Task prompt: Take the entries below and reproduce them word for word.

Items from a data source
+===+

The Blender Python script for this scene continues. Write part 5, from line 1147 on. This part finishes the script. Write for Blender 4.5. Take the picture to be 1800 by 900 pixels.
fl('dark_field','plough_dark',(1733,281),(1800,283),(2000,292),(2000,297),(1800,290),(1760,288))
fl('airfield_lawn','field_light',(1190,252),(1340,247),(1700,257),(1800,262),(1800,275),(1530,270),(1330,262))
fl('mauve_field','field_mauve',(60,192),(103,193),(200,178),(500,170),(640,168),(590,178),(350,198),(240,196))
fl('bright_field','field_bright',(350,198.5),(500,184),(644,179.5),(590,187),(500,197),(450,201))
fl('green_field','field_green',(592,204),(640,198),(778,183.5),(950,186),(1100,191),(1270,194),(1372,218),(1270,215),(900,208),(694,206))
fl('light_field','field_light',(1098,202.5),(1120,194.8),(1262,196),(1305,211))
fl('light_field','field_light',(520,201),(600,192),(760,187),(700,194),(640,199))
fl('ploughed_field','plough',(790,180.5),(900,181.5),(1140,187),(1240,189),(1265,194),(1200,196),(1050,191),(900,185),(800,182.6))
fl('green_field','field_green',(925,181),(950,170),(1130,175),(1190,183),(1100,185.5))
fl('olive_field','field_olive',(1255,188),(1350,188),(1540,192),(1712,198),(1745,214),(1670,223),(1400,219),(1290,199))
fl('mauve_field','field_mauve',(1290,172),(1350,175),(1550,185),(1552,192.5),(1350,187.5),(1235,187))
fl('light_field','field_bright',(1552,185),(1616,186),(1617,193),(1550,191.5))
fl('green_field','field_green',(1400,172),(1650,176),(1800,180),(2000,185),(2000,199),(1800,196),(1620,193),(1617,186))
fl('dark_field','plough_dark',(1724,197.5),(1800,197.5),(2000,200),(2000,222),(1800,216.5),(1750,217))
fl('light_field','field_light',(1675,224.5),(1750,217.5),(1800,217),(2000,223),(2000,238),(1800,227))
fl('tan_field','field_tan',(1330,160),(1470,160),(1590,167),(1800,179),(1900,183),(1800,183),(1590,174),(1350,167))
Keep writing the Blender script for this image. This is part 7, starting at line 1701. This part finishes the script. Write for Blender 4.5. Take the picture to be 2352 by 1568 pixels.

+===+

Task response:
The Blender Python script for this scene continues. Write part 5, from line 1147 on. This part finishes the script. Write for Blender 4.5. Take the picture to be 1800 by 900 pixels.
fl('dark_field','plough_dark',(1733,281),(1800,283),(2000,292),(2000,297),(1800,290),(1760,288))
fl('airfield_lawn','field_light',(1190,252),(1340,247),(1700,257),(1800,262),(1800,275),(1530,270),(1330,262))
fl('mauve_field','field_mauve',(60,192),(103,193),(200,178),(500,170),(640,168),(590,178),(350,198),(240,196))
fl('bright_field','field_bright',(350,198.5),(500,184),(644,179.5),(590,187),(500,197),(450,201))
fl('green_field','field_green',(592,204),(640,198),(778,183.5),(950,186),(1100,191),(1270,194),(1372,218),(1270,215),(900,208),(694,206))
fl('light_field','field_light',(1098,202.5),(1120,194.8),(1262,196),(1305,211))
fl('light_field','field_light',(520,201),(600,192),(760,187),(700,194),(640,199))
fl('ploughed_field','plough',(790,180.5),(900,181.5),(1140,187),(1240,189),(1265,194),(1200,196),(1050,191),(900,185),(800,182.6))
fl('green_field','field_green',(925,181),(950,170),(1130,175),(1190,183),(1100,185.5))
fl('olive_field','field_olive',(1255,188),(1350,188),(1540,192),(1712,198),(1745,214),(1670,223),(1400,219),(1290,199))
fl('mauve_field','field_mauve',(1290,172),(1350,175),(1550,185),(1552,192.5),(1350,187.5),(1235,187))
fl('light_field','field_bright',(1552,185),(1616,186),(1617,193),(1550,191.5))
fl('green_field','field_green',(1400,172),(1650,176),(1800,180),(2000,185),(2000,199),(1800,196),(1620,193),(1617,186))
fl('dark_field','plough_dark',(1724,197.5),(1800,197.5),(2000,200),(2000,222),(1800,216.5),(1750,217))
fl('light_field','field_light',(1675,224.5),(1750,217.5),(1800,217),(2000,223),(2000,238),(1800,227))
fl('tan_field','field_tan',(1330,160),(1470,160),(1590,167),(1800,179),(1900,183),(1800,183),(1590,174),(1350,167))
Keep writing the Blender script for this image. This is part 7, starting at line 1701. This part finishes the script. Write for Blender 4.5. Take the picture to be 2352 by 1568 pixels.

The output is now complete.